John 3:2 reads that Nicodemus “came to Jesus at night.” Charles Swindoll, in Swindoll’s Living Insights, New Testament Commentary on John,[1] makes a couple of revealing insights I’d like to share. “The fact that Nicodemus came to see Jesus under cover of darkness suggests he was concerned about being seen with Him. The images of night and darkness are menacing in John’s Gospel….”[2]

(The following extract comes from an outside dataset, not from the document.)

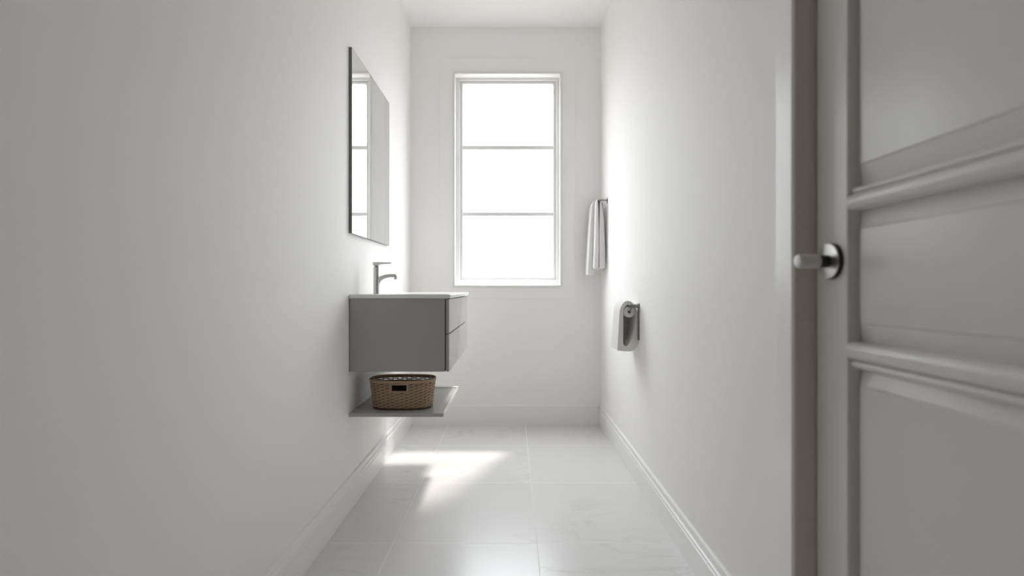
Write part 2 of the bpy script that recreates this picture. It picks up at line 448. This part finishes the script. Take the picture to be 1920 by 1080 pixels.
def strand(bm, s0, s1, z, hh, fn, th=.0011, n=320, closed=False):
    rings = []
    cnt = max(8, int(n*(s1-s0)))
    for i in range(cnt + (0 if closed else 1)):
        s = s0+(s1-s0)*i/cnt
        o = fn(s)
        rings.append([bp(s,z-hh*.6,o-th), bp(s,z-hh,o), bp(s,z-hh*.6,o+th), bp(s,z+hh*.6,o+th), bp(s,z+hh,o), bp(s,z+hh*.6,o-th)])
    if closed:
        R = [[bm.verts.new(p) for p in r] for r in rings]
        m_ = len(R)
        for i in range(m_):
            a, b_ = R[i], R[(i+1)%m_]
            for j in range(6): bm.faces.new((a[j],a[(j+1)%6],b_[(j+1)%6],b_[j]))
    else: loft(bm, rings)
# s of the front middle is .75, of the back middle .25
HW = .034/PER
bm = bmesh.new()
rows = 17; z0 = BZ+.008; pitch = (BH-.010-.008)/rows
for r in range(rows):
    z = z0 + pitch*(r+.5)
    ph = PI*(r % 2)
    fn = lambda s, ph=ph: .0032*math.sin(PI*NST*s+ph)
    hh = pitch*(.42 if r < rows-3 else .36)
    if .082 < z-BZ < .112:
        strand(bm, .75+HW, 1.75-HW, z, hh, fn)
    else: strand(bm, 0, 1, z, hh, fn, closed=True)
for i in range(NST):
    s = i/NST
    inhole = abs(s-.75) < HW*.95
    segs = [(BZ+.004, BZ+BH-.006)] if not inhole else [(BZ+.004, BZ+.084), (BZ+.112, BZ+BH-.006)]
    for a, b_ in segs:
        w = .0019/PER
        loft(bm, [[bp(s-w,z,-.0009), bp(s+w,z,-.0009), bp(s+w,z,.0009), bp(s-w,z,.0009)] for z in (a, b_)])
weave = tag(obj('woven_wall', bm, WICK, bas, smooth=50))
bm = bmesh.new(); n = 180; R_ = []
for i in range(n):
    s = i/n; zt_ = BZ+(.081 if abs(s-.75) < HW*1.25 else .104)
    R_.append([bm.verts.new(bp(s, z, o)) for z, o in ((BZ+.004,-.0048),(BZ+.004,-.0060),(zt_,-.0060),(zt_,-.0048))])
for i in range(n):
    a, b_ = R_[i], R_[(i+1)%n]
    for j in range(4): bm.faces.new((a[j],a[(j+1)%4],b_[(j+1)%4],b_[j]))
tag(obj('shade_liner', bm, WICKD, bas), 'added dark brown liner painting the inside shade')  # added liner, the basket's inside shade is put into its colour
# rim
bm = bmesh.new()
rings = []
n = 160
for i in range(n):
    s = i/n; z = BZ+BH-.004
    rings.append([bm.verts.new(bp(s, z+dz, o)) for o, dz in ((-.0034,-.0055),(-.0040,.0),(-.0028,.0035),(.0,.0048),(.0035,.0035),(.0048,.0),(.0040,-.0060),(.0,-.0072))])
for i in range(n):
    a, b_ = rings[i], rings[(i+1)%n]
    for j in range(8): bm.faces.new((a[j],a[(j+1)%8],b_[(j+1)%8],b_[j]))
obj('rim', bm, WICK, bas, smooth=60)
# base
bm = bmesh.new(); n = 96
loft(bm, [[bp(i/n, BZ+.0002+dz, o) for i in range(n)] for dz, o in ((0,-.006),(0,.0010),(.002,.0034),(.0055,.0034),(.008,.0010),(.006,-.003))])
tag(obj('base', bm, WICKD, bas, smooth=50), 'darker base rim')
# handle frames
for cen in (.75,):
    bm = bmesh.new()
    zl, zh, w = BZ+.0825, BZ+.1115, HW
    def strip(s0, s1, za, zb_):
        rr = []
        m_ = 10
        for i in range(m_+1):
            s = s0+(s1-s0)*i/m_
            rr.append([bp(s,za,-.0032), bp(s,za,.0042), bp(s,zb_,.0042), bp(s,zb_,-.0032)])
        loft(bm, rr)
    strip(cen-w-.003/PER, cen+w+.003/PER, zl-.003, zl+.0015); strip(cen-w-.003/PER, cen+w+.003/PER, zh-.0015, zh+.003)
    strip(cen-w-.003/PER, cen-w+.0025/PER, zl, zh); strip(cen+w-.0025/PER, cen+w+.003/PER, zl, zh)
    obj('handle', bm, WICK, bas, bevel=.0006)

# ------------------------------------------------------------------ towel bar and towel
TBX, TBZ = .553, 1.486
TY0, TY1 = 3.375, 3.585
tb = thing('towel_bar', (XR, (TY0+TY1)/2, TBZ), 'slim grey metal towel bar on the right wall near the window', 'towel bar')
obj('bar', bx(TBX-.004, TBX+.004, TY0, TY1, TBZ-.004, TBZ+.004), DSTEEL, tb, bevel=.001)
for y in (TY0, TY1-.009):
    pb = obj('bracket', bx(TBX+.0042, XR-.0035, y, y+.009, TBZ-.0055, TBZ+.0055), DSTEEL, tb, bevel=.001)
    obj('wall_plate', bx(XR-.0033, XR-.0002, y-.008, y+.017, TBZ-.018, TBZ+.014), DSTEEL, pb, bevel=.0008)
def draped(bm, px, Z, y0, y1, wave, n=10):
    """closed cloth outline (front leg, over the bar, back leg) swept along the bar"""
    P = [((x-960)*Z/1000, CAM_H-(y-540)*Z/1000) for x, y in px]
    rings = []
    for i in range(n+1):
        t = i/n; y = y0+(y1-y0)*t
        r = []
        for (X, z) in P:
            d = min(max((TBZ-.03-z)/.40, 0), 1)
            r.append((X + wave*math.sin(t*7.5+z*2)*d, y, z + .004*math.sin(t*5)*d))
        rings.append(r)
    loft(bm, rings)
bm = bmesh.new()
draped(bm, [(1102.2,516.5),(1101,512),(1103.5,470),(1106,430),(1109,390),(1111,381),(1114.5,376),(1118.5,374.8),(1121.5,376.8),(1122.6,385),(1123.6,440),(1124,500),
            (1119,500),(1119.3,440),(1121,387),(1120.9,378.2),(1117.7,378.2),(1117.3,386),(1116.6,430),(1114.8,470),(1113,512),(1112,516.5)], 3.47, 3.462, 3.570, .004)
draped(bm, [(1114.4,504),(1113.6,498),(1115,470),(1116,440),(1117.3,390),(1118.2,377.5),(1120.3,373),(1123,371.9),(1125.6,373.4),(1127.5,379),(1130,396),(1132,414),(1134,470),(1134,500),(1133,503),
            (1123.6,503),(1123.3,470),(1123.2,440),(1124.7,386),(1124.5,377.8),(1124.3,374.9),(1121,374.9),(1120.9,378.2),(1121.5,390),(1122.2,440),(1122,470),(1121.3,499),(1120.2,504)], 3.40, 3.392, 3.458, .0025)
tw = obj('hand_towel', bm, TOWEL, None, smooth=50, bevel=.002)
tag(tw, 'folded white towel hanging over the slim bar beside the window', 'towel')

# ------------------------------------------------------------------ toilet paper holder and paper
HY = 2.535
hz = .8435
rc = Vector((.5625, 2.62, .816))
hol = thing('toilet_paper_holder', (XR, HY, .77), 'grey metal toilet paper holder on the right wall', 'toilet paper holder')
obj('wall_plate', bx(XR-.0042, XR-.0002, HY-.006, HY+.022, .682, .857), DSTEEL, hol, bevel=.001)
bm = bmesh.new(); lathe(bm, [(0,0),(.0095,0),(.0095,.044),(.0075,.047),(0,.047)], (XR-.0045,HY,hz), (-1,0,0), 28)
obj('arm', bm, DSTEEL, hol, smooth=40)
bm = bmesh.new(); tube(bm, [(.566,HY,hz-.006),(.5645,HY-.001,hz-.016),(.563,HY+.001,.8195),(.5625,HY+.006,.8165),(.5625,HY+.014,.816),(.5625,2.68,.816)], .0028, 14)
obj('rod', bm, DSTEEL, hol, smooth=60)
# roll
pap = thing('toilet_paper_roll', (rc.x, rc.y, .63), 'white toilet paper on the grey holder with a long looped sheet', 'toilet paper')
bm = bmesh.new()
def annulus(bm, c, r0, r1, y0, y1, n=48):
    rr = []
    for r, y in ((r0,y0),(r1-.002,y0),(r1,y0+.002),(r1,y1-.002),(r1-.002,y1),(r0,y1)):
        rr.append([(c[0]+r*math.cos(2*PI*k_/n), y, c[2]+r*math.sin(2*PI*k_/n)) for k_ in range(n)])
    R = [[bm.verts.new(p) for p in r] for r in rr]; R.append(R[0])
    for a, b_ in zip(R, R[1:]):
        for j in range(n): bm.faces.new((a[j],a[(j+1)%n],b_[(j+1)%n],b_[j]))
annulus(bm, rc, .0075, .0275, 2.556, 2.70)
obj('roll', bm, PAPER, pap, smooth=40)
bm = bmesh.new(); annulus(bm, rc, .0052, .0074, 2.5555, 2.7005)
tag(obj('core', bm, CARD, pap, smooth=40), 'dark cardboard core')
# loop of paper: outer and inner outline at the near end (x, z)
def sc(px, py, Z=2.552): return ((px-960)*Z/1000, CAM_H-(py-540)*Z/1000)
outer = [(1157.6,657.0),(1158.4,640),(1159.6,620),(1160.8,600),(1161.8,585),(1163.6,577),(1167,570),(1171.5,565.6),(1177,564),(1182.5,565.2),(1187.5,569),(1191.5,575),(1194,583),(1195.6,595),(1196.4,610),(1197,628),(1196.6,640),(1194.6,648),(1191,654),(1186,658),(1180,659),(1168,658.6)]
inner = [(1168.8,645),(1168.6,630),(1168.6,615),(1168.6,600),(1168.7,586),(1169.6,580),(1171.5,576),(1174.2,573),(1178,571.2),(1182.5,571.4),(1186.5,573),(1189.6,576.5),(1191.4,583),(1191.6,595),(1190.6,608),(1188.2,622),(1185,633),(1182,640),(1179,645.5),(1176,648.4),(1173,649.2),(1170.2,648.2)]
O = [sc(*p) for p in outer]; I = [sc(*p) for p in inner]
bm = bmesh.new()
def ringy(pts, y, sh=0.): return [(p[0]-sh*max(0,(.80-p[1])), y, p[1]) for p in pts]
seq = []
ya, yb = 2.552, 2.705
nY = 8
for i in range(nY+1):
    y = ya+(yb-ya)*i/nY; seq.append(ringy(O, y, .02*i/nY))
for i in range(nY, -1, -1):
    y = ya+(yb-ya)*i/nY; seq.append(ringy(I, y, .02*i/nY))
R = [[bm.verts.new(p) for p in r] for r in seq]; R.append(R[0]); n = len(O)
for a, b_ in zip(R, R[1:]):
    for j in range(n): bm.faces.new((a[j],a[(j+1)%n],b_[(j+1)%n],b_[j]))
ci = (sum(p[0] for p in I)/len(I), sum(p[1] for p in I)/len(I))
Ib = ringy([(ci[0]+(p[0]-ci[0])*1.10, ci[1]+(p[1]-ci[1])*1.03) for p in I], yb-.006, .02)
bm.faces.new([bm.verts.new(p) for p in Ib])
obj('hanging_sheet', bm, PAPER, pap, smooth=60)

# ------------------------------------------------------------------ light
w = bpy.data.worlds.new('daylight'); SC.world = w; w.use_nodes = True
WT = w.node_tree; bg = WT.nodes['Background']; bg.inputs['Strength'].default_value = 6.6
# bright hazy sky over darker ground
wc = WT.nodes.new('ShaderNodeTexCoord'); wsx = WT.nodes.new('ShaderNodeSeparateXYZ'); wr = WT.nodes.new('ShaderNodeMapRange'); wm = WT.nodes.new('ShaderNodeMix')
wr.interpolation_type = 'SMOOTHSTEP'; wr.inputs['From Min'].default_value = -.10; wr.inputs['From Max'].default_value = -.01
wm.data_type = 'RGBA'; wm.inputs[6].default_value = (.30,.285,.27,1); wm.inputs[7].default_value = (.925,.96,1.0,1)
WT.links.new(wc.outputs['Generated'], wsx.inputs[0]); WT.links.new(wsx.outputs['Z'], wr.inputs['Value']); WT.links.new(wr.outputs[0], wm.inputs[0]); WT.links.new(wm.outputs[2], bg.inputs['Color'])
wz = WT.nodes.new('ShaderNodeMapRange'); wz.inputs['From Min'].default_value = 0; wz.inputs['From Max'].default_value = .85
wz.inputs['To Min'].default_value = 4.5; wz.inputs['To Max'].default_value = 10.5; WT.links.new(wsx.outputs['Z'], wz.inputs['Value']); 
wa = WT.nodes.new('ShaderNodeMath'); wa.operation = 'ABSOLUTE'; WT.links.new(wsx.outputs['X'], wa.inputs[0])
wx = WT.nodes.new('ShaderNodeMapRange'); wx.inputs['From Min'].default_value = .45; wx.inputs['From Max'].default_value = .9
wx.inputs['To Min'].default_value = 1; wx.inputs['To Max'].default_value = .6; WT.links.new(wa.outputs[0], wx.inputs['Value'])
wp = WT.nodes.new('ShaderNodeMath'); wp.operation = 'MULTIPLY'; WT.links.new(wz.outputs[0], wp.inputs[0]); WT.links.new(wx.outputs[0], wp.inputs[1])
WT.links.new(wp.outputs[0], bg.inputs['Strength'])
sd = bpy.data.lights.new('sun', 'SUN'); sd.energy = 2.7; sd.angle = math.radians(5.2); sd.color = (1,.93,.84)
so = bpy.data.objects.new('sun', sd); link(so)
d = Vector((-.450, -1, -1.62)); so.rotation_euler = d.to_track_quat('-Z', 'Y').to_euler(); so.location = (2, 6, 5)
pd = bpy.data.lights.new('window_portal', 'AREA'); pd.shape = 'RECTANGLE'; pd.size = OX1-OX0; pd.size_y = OZ1-OZ0; pd.energy = 1
pd.cycles.is_portal = True
po = bpy.data.objects.new('window_portal', pd); link(po); po.location = ((OX0+OX1)/2, YB+.135, (OZ0+OZ1)/2)
po.rotation_euler = Vector((0,-1,0)).to_track_quat('-Z','Y').to_euler()

# ------------------------------------------------------------------ camera
cd = bpy.data.cameras.new('camera'); cd.sensor_width = 36; cd.lens = 36*1000/1920
cd.clip_start = .01
cd.dof.use_dof = True; cd.dof.focus_distance = 2.9; cd.dof.aperture_fstop = 2.0
co = bpy.data.objects.new('camera', cd); link(co); co.location = (0,0,CAM_H); co.rotation_euler = (PI/2,0,0)
SC.camera = co
vs = SC.view_settings; vs.view_transform = 'Standard'; vs.look = 'None'; vs.gamma = 1; vs.use_curve_mapping = False
vs.exposure = 0.66
SC.cycles.max_bounces = 16; SC.cycles.diffuse_bounces = 12; SC.cycles.glossy_bounces = 6; SC.cycles.transparent_max_bounces = 12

This theme of light and darkness goes along with Elia Mrakovich’s sermon theme on Sunday. Elia writes, “…let [darkness] be that which points back to the light burning in you, refining you, and keeping you warm.” Nicodemus came in darkness to the only Light that could change him. In the conversation between the two of them, it seemed that Nicodemus was not comprehending what Jesus was saying. In all the years I have read this account, I really thought Nicodemus was being innocently confused, because the concept that Jesus presented was difficult. As I read Charles Swindoll’s commentary, my view changed. Swindoll writes, “Don’t forget; (Nicodemus) is no imbecile sitting across from Jesus. This is a brilliant theologian, skilled in the art of debate, addressing what he undoubtedly saw as a young upstart. His question said, in effect, ‘What a ludicrous proposition!’…Nicodemus didn’t misunderstand Jesus’ imagery; he objected to [it].”[3]

Swindoll goes on to make the point that Jesus has handed us a free gift. We can’t earn it by working for it. We just need to receive it. “To Nicodemus, a man who spent most of his life honing his religious skills, meticulously fulfilling every perceived expectation of goodness and righteousness, this news could have come as either a wonderful relief or an exasperating disappointment. Pride is the determining factor.”[4] Nicodemus had a decision to make. Would he choose the Light and give up the self-righteousness he was clinging to, or would he choose to cling to the darkness?

We too have a choice to make. We either choose to cling to our pride and other sin in the darkness or we cling to the Light of life, Jesus. Our initial decision to step into the Light is a decision for salvation. We choose eternal life with the Light of the world. After that, we have opportunity to continually bring parts of ourselves out of the darkness and into the Light of sanctification (which means becoming more like Christ). When we choose the Light, Jesus will reveal what needs to change in us. No matter how hard it may be, letting go of the darkness and choosing the Light brings forgiveness, redemption, and peace. This advent season, step into the Light.


Loved child of Father God,
He so loved you that he gave his only begotten son, so that if you choose to believe in him, you will not perish but have everlasting life. May you be blessed with the faith to believe and to step into the Light. May you be blessed with courage to bring the dark parts of yourself into the Light & allow Jesus to grant you forgiveness, redemption, and peace.

Have a blessed Advent and Christmas season.


[1] Charles R. Swindoll, Swindoll’s Living Insights, New Testament Commentary, Volume, John, Carol Stream, IL, Tyndale House Publishers, 2014.

[2] Swindoll, Swindoll’s Living Insights, John, 2014, 140.

[3] Swindoll, Swindoll’s Living Insights, John, 2014, 133.

[4] Swindoll, Swindoll’s Living Insights, John, 2014, 138-139.